Another overlooked information source about the company is its own website. Orbit has a particularly good one (www.orbitfr.com) where I discovered that Orbit has an agreement with Hewlett-Packard to serve as a channel partner for its antenna measurement systems. The listing of the company's international sales offices was also rather impressive for what I had originally taken to be a really small company. Another important piece of data offered on the website is the company's main phone number. By calling the company's Investor Relations office and asking some questions about what the company's market share in its business is and whether or not there are any industry trade organizations that track sales, I could find a whole new channel of information on the company.

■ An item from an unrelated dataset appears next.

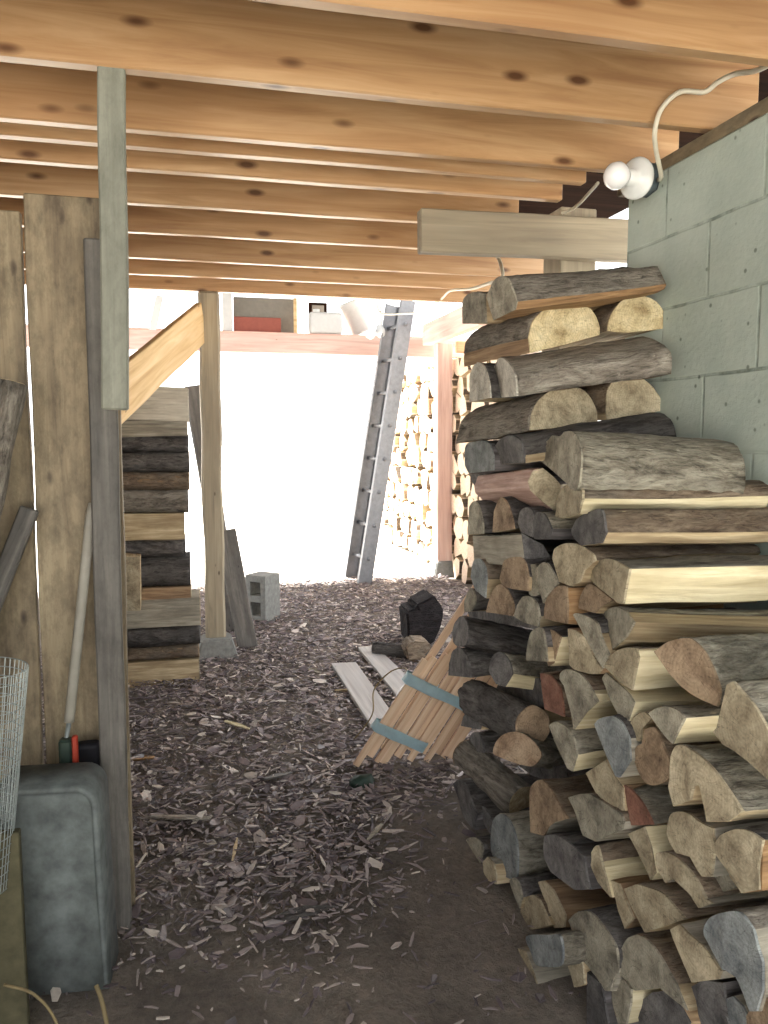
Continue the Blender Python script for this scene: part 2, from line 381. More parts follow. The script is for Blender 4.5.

While certainly none of this constitutes due diligence in my book, I do believe that an investor who takes the time to look at the company's information, the website, competitor information, industry group information, and who has chatted with Investor Relations can learn an awful lot about whether or not there is an opportunity in a company in a fairly short time. As Orbit earned $0.35 per share in the first half of the year and current estimates call for $0.65 per share in the full year, I would assume that the estimates are too low and work from there to gather the necessary information to come up with better numbers. Assuming something more like $0.80 per share for this year and $1.10 per share for next year, even at nearly double the IPO price of $8.25, Orbit could prove interesting.